Compromising and an End

Because of the bad economy, and the many scandals surrounding President Grant, the Democrats were hopeful that their candidate could win the election of 1876. Because the election was contested because officials disputed the results in some states. The Compromise of 1877 settled the dispute, the Democrats agreed to Hayes being president and the Republicans agreed to end reconstruction.


In addition, southern states received federal money, more power to govern themselves, and a promise to withdraw federal troops. The compromise of 1877 brought Reconstruction to an end and began the era of the “Solid South”. For nearly a century, southerners remained distrustful of the

Republican Party.

So What Happened After All This?

With the end of Reconstruction and the rise of groups like the KKK, African Americans soon lost whatever political position they had gained in the years following the emancipation. Southern states soon passed Jim Crow Laws that required blacks and whites to use separate public facilities.


Many states tried upholding the 15th Amendment by requiring citizens to pass

literacy test or pay poll taxes in order to vote. In order to keep these laws from hindering poor illiterate whites, some states instituted grandfather clauses.

Segregation

Jim Crow Laws were laws that established racial segregation.
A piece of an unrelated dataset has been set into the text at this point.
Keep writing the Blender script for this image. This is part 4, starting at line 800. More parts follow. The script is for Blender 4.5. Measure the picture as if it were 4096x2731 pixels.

In 1896, the supreme court upheld a segregation in the case of Plessy v. Ferguson. The case involved a 30 year old man name Homer Plessy. Plessy, who was 1/8 African American was jailed for sitting in a “whites only” railway car. In Louisiana, he was guilty of a crime, jailed and he sued.


The Supreme Court ruled segregation was legal as long as the separate facilities and services were equal. In reality the facilities for whites were usually far superior to those of blacks.